With a second term just a few weeks away, Trump will once again have the opportunity to yank the U.S. out of the Paris Agreement. According to Politico, confirmed by sources close to the president-elect, Trump plans to issue a series of executive orders terminating U.S. participation in the UNFCCC, the underlying framework that serves as the basis for global climate talks. That’s fine, but one more key step needs to be taken. Trump should submit the Paris Climate Agreement as a treaty to the U.S. Senate for ratification, with a strong recommendation to reject the pact. Under the Constitution, treaties require a two-thirds vote of approval for ratification. The deal cooked up in Paris nine years ago has no chance of getting 67 votes.
The Obama administration knew full well that the U.S. Senate would never supply the two-thirds vote needed for ratification. Their solution was a sleight of hand that relabeled a de facto treaty a simple agreement, thereby circumventing a ratification process they knew they would lose.

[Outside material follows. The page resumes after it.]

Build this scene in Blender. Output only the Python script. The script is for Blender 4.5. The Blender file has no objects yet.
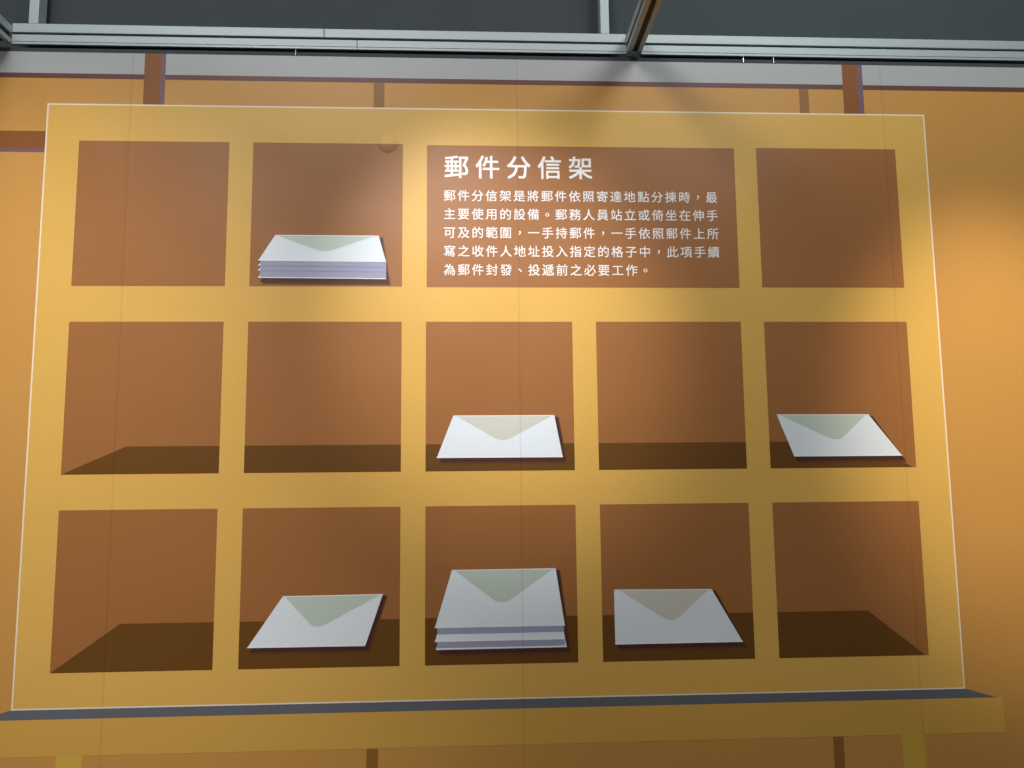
import bpy, bmesh, math, random
from mathutils import Matrix, Vector

random.seed(4)
SC = bpy.context.scene
COL = SC.collection

# ---------------------------------------------------------------- camera, world, lights, exposure
cam_data = bpy.data.cameras.new('camera')
cam_data.sensor_width = 36.0
cam_data.lens = 800.0 / 1024.0 * 36.0
cam = bpy.data.objects.new('camera', cam_data)
COL.objects.link(cam)
R_CV = ((0.9987975675911951, -0.04813873280716631, -0.009278005045931587),
        (-0.00368392703775398, 0.11501899965402484, -0.9933564608941585),
        (0.0488860681124243, 0.9921961963857289, 0.114703357501861))
right, down, fwd = (Vector(r) for r in R_CV)
cam.matrix_world = Matrix((
    (right.x, -down.x, -fwd.x, -0.06799),
    (right.y, -down.y, -fwd.y, -2.02021),
    (right.z, -down.z, -fwd.z, 1.41851),
    (0, 0, 0, 1)))
SC.camera = cam

world = bpy.data.worlds.new('hall_ambient')
SC.world = world
world.use_nodes = True
bg = world.node_tree.nodes['Background']
bg.inputs['Color'].default_value = (1.0, 0.98, 1.0, 1)
bg.inputs['Strength'].default_value = 0.08


def spot(name, loc, aim, power, cone, blend, color, radius=0.03):
    d = bpy.data.lights.new(name, 'SPOT')
    d.energy = power
    d.spot_size = math.radians(cone)
    d.spot_blend = blend
    d.color = color
    d.shadow_soft_size = radius
    o = bpy.data.objects.new(name, d)
    o.location = loc
    o.rotation_euler = (Vector(aim) - Vector(loc)).to_track_quat('-Z', 'Y').to_euler()
    COL.objects.link(o)
    return o


def area(name, loc, aim, power, sx, sy, color):
    d = bpy.data.lights.new(name, 'AREA')
    d.shape = 'RECTANGLE'
    d.size, d.size_y = sx, sy
    d.energy = power
    d.color = color
    o = bpy.data.objects.new(name, d)
    o.location = loc
    o.rotation_euler = (Vector(aim) - Vector(loc)).to_track_quat('-Z', 'Y').to_euler()
    COL.objects.link(o)
    return o


WARM = (1.0, 0.965, 0.96)
spot('spotlight_left', (-1.00, -1.93, 3.20), (-1.451, 0, 1.022), 180, 61.9, 1.0, WARM)
spot('spotlight_middle', (-0.393, -1.93, 3.20), (0.0, 0, 1.82), 210, 26.1, 1.0, WARM, 0.05)
spot('spotlight_right', (1.009, -1.93, 3.20), (1.339, 0, 1.573), 228, 26.1, 1.0, (1.0, 0.89, 0.77), 0.05)
area('soft_fill_left', (-0.95, -2.7, 3.9), (-0.4, 0, 1.9), 34, 0.9, 0.5, (1.0, 0.965, 0.97))  # added ambient fill, no actual fitting; placed so the beam shadows fan out
area('sheen_fill_right', (1.05, -2.0, 3.35), (0.6, 0, 1.9), 11.5, 0.7, 0.35, (1.0, 0.965, 0.97))  # added fill, no actual fitting; placed to give the text panel its sheen
area('cool_fill_right', (1.30, -0.95, 3.75), (1.0, 0, 2.4), 9.0, 1.0, 0.12, (0.78, 0.95, 1.0))  # added cool fill, not a real tube; lifts the grey band and rails
area('cool_fill_left', (-1.55, -0.95, 3.75), (-1.4, 0, 2.6), 5.5, 1.0, 0.12, (0.78, 0.95, 1.0))  # added weak cool fill, not a real tube; brightens the charcoal board

vs = SC.view_settings
SC.display_settings.display_device = 'sRGB'
vs.view_transform = 'Standard'
vs.look = 'None'
vs.gamma = 1.0
vs.use_curve_mapping = False
vs.exposure = 0.0


# ---------------------------------------------------------------- materials
def lin(c):
    c = c / 255.0
    return c / 12.92 if c <= 0.04045 else ((c + 0.055) / 1.055) ** 2.4


def rgb(r, g, b):
    return (lin(r), lin(g), lin(b), 1.0)


SEAMS = (-0.949, 0.052, 1.045)
BUBBLE = (-0.287, 2.288, 0.027)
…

By pulling out of the UNFCCC and having the Senate reject the Paris Agreement, the Trump administration can let the world know it is no longer playing the climate game. At the same time, it would restore the Separation of Powers provided for in the U.S. Constitution by having the Legislative Branch decide the fate of a treaty negotiated by the Executive Branch.
By targeting greenhouse-gas emissions, climate negotiators are really going after the fossil-fuel industry, which they hold responsible for the “climate crisis.” The United States is the global leader in the production of oil and natural gas and is home to the world’s most abundant reserves of coal. Blessed with such geological formations as the Permian Basin in West Texas and eastern New Mexico, Bakken Shale in North Dakota, and the Marcellus and Utica Shale region of Pennsylvania, Ohio, and West Virginia, the U.S. — using such technologies as fracking and horizontal drilling — is well situated to achieve Trump’s goal of global energy dominance.
At a time when the vaunted transition to “clean” energy is unraveling – from dealer lots full of unsold EVs to soaring electricity prices driven by increased reliance on wind and solar power – scuttling the climate agenda should be one of the nation’s top priorities. President Trump should let the Senate consign the Paris Climate Agreement to the ash heap of history.